*EXERCISE DETAILS:* Quote every line below exactly as it reads.

*DATA BLOCK:*
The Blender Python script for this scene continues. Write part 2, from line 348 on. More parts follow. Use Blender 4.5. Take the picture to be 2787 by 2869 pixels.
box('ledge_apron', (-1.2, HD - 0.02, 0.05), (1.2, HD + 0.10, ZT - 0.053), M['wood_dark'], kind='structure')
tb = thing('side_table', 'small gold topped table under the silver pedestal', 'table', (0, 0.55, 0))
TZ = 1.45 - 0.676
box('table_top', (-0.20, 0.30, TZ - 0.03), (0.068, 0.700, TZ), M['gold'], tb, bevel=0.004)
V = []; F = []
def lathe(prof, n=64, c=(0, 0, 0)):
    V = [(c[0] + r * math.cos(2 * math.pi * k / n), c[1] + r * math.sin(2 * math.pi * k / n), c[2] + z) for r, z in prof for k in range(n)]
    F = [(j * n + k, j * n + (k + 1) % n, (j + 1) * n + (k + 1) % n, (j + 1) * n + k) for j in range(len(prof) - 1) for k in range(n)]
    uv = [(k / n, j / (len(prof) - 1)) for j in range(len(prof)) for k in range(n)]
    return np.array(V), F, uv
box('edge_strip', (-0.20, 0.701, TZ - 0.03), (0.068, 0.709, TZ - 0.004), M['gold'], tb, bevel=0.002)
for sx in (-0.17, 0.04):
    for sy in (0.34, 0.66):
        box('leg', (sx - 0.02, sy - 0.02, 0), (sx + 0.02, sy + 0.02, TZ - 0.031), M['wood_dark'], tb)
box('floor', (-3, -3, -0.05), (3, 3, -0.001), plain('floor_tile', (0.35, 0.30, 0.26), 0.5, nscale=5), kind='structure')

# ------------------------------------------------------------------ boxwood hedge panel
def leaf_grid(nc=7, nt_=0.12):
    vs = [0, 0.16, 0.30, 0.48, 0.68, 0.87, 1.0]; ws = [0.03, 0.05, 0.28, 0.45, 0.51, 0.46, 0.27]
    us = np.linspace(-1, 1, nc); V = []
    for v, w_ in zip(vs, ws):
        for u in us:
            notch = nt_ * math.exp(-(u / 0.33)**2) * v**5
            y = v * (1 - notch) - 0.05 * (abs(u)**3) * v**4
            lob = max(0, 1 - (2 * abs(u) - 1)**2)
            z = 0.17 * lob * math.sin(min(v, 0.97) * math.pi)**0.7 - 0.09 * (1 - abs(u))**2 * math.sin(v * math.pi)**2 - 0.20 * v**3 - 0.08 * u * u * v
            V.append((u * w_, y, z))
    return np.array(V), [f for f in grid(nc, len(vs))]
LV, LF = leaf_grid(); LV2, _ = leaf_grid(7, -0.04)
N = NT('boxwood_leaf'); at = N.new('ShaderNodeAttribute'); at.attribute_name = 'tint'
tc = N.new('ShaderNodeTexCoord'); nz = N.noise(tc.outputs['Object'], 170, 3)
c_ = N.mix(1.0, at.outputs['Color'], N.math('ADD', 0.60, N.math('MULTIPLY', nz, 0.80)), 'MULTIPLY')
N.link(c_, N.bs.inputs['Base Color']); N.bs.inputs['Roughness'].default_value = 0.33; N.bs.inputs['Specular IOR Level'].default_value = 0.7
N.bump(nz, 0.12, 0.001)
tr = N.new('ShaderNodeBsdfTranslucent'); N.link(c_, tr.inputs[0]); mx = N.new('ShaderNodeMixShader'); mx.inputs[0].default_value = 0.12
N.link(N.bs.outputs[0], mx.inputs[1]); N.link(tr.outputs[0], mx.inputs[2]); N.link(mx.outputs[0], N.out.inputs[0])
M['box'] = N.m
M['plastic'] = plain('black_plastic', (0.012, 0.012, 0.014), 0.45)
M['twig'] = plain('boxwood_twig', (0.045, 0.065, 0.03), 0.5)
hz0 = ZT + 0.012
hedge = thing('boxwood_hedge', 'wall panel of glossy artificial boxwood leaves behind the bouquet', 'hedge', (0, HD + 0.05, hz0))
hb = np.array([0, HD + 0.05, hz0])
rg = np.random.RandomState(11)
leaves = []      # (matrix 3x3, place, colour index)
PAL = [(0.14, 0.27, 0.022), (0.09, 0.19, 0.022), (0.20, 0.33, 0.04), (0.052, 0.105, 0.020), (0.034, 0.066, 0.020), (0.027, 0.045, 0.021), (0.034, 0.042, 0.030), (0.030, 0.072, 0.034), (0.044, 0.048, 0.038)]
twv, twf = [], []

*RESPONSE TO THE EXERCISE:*
The Blender Python script for this scene continues. Write part 2, from line 348 on. More parts follow. Use Blender 4.5. Take the picture to be 2787 by 2869 pixels.
box('ledge_apron', (-1.2, HD - 0.02, 0.05), (1.2, HD + 0.10, ZT - 0.053), M['wood_dark'], kind='structure')
tb = thing('side_table', 'small gold topped table under the silver pedestal', 'table', (0, 0.55, 0))
TZ = 1.45 - 0.676
box('table_top', (-0.20, 0.30, TZ - 0.03), (0.068, 0.700, TZ), M['gold'], tb, bevel=0.004)
V = []; F = []
def lathe(prof, n=64, c=(0, 0, 0)):
    V = [(c[0] + r * math.cos(2 * math.pi * k / n), c[1] + r * math.sin(2 * math.pi * k / n), c[2] + z) for r, z in prof for k in range(n)]
    F = [(j * n + k, j * n + (k + 1) % n, (j + 1) * n + (k + 1) % n, (j + 1) * n + k) for j in range(len(prof) - 1) for k in range(n)]
    uv = [(k / n, j / (len(prof) - 1)) for j in range(len(prof)) for k in range(n)]
    return np.array(V), F, uv
box('edge_strip', (-0.20, 0.701, TZ - 0.03), (0.068, 0.709, TZ - 0.004), M['gold'], tb, bevel=0.002)
for sx in (-0.17, 0.04):
    for sy in (0.34, 0.66):
        box('leg', (sx - 0.02, sy - 0.02, 0), (sx + 0.02, sy + 0.02, TZ - 0.031), M['wood_dark'], tb)
box('floor', (-3, -3, -0.05), (3, 3, -0.001), plain('floor_tile', (0.35, 0.30, 0.26), 0.5, nscale=5), kind='structure')

# ------------------------------------------------------------------ boxwood hedge panel
def leaf_grid(nc=7, nt_=0.12):
    vs = [0, 0.16, 0.30, 0.48, 0.68, 0.87, 1.0]; ws = [0.03, 0.05, 0.28, 0.45, 0.51, 0.46, 0.27]
    us = np.linspace(-1, 1, nc); V = []
    for v, w_ in zip(vs, ws):
        for u in us:
            notch = nt_ * math.exp(-(u / 0.33)**2) * v**5
            y = v * (1 - notch) - 0.05 * (abs(u)**3) * v**4
            lob = max(0, 1 - (2 * abs(u) - 1)**2)
            z = 0.17 * lob * math.sin(min(v, 0.97) * math.pi)**0.7 - 0.09 * (1 - abs(u))**2 * math.sin(v * math.pi)**2 - 0.20 * v**3 - 0.08 * u * u * v
            V.append((u * w_, y, z))
    return np.array(V), [f for f in grid(nc, len(vs))]
LV, LF = leaf_grid(); LV2, _ = leaf_grid(7, -0.04)
N = NT('boxwood_leaf'); at = N.new('ShaderNodeAttribute'); at.attribute_name = 'tint'
tc = N.new('ShaderNodeTexCoord'); nz = N.noise(tc.outputs['Object'], 170, 3)
c_ = N.mix(1.0, at.outputs['Color'], N.math('ADD', 0.60, N.math('MULTIPLY', nz, 0.80)), 'MULTIPLY')
N.link(c_, N.bs.inputs['Base Color']); N.bs.inputs['Roughness'].default_value = 0.33; N.bs.inputs['Specular IOR Level'].default_value = 0.7
N.bump(nz, 0.12, 0.001)
tr = N.new('ShaderNodeBsdfTranslucent'); N.link(c_, tr.inputs[0]); mx = N.new('ShaderNodeMixShader'); mx.inputs[0].default_value = 0.12
N.link(N.bs.outputs[0], mx.inputs[1]); N.link(tr.outputs[0], mx.inputs[2]); N.link(mx.outputs[0], N.out.inputs[0])
M['box'] = N.m
M['plastic'] = plain('black_plastic', (0.012, 0.012, 0.014), 0.45)
M['twig'] = plain('boxwood_twig', (0.045, 0.065, 0.03), 0.5)
hz0 = ZT + 0.012
hedge = thing('boxwood_hedge', 'wall panel of glossy artificial boxwood leaves behind the bouquet', 'hedge', (0, HD + 0.05, hz0))
hb = np.array([0, HD + 0.05, hz0])
rg = np.random.RandomState(11)
leaves = []      # (matrix 3x3, place, colour index)
PAL = [(0.14, 0.27, 0.022), (0.09, 0.19, 0.022), (0.20, 0.33, 0.04), (0.052, 0.105, 0.020), (0.034, 0.066, 0.020), (0.027, 0.045, 0.021), (0.034, 0.042, 0.030), (0.030, 0.072, 0.034), (0.044, 0.048, 0.038)]
twv, twf = [], []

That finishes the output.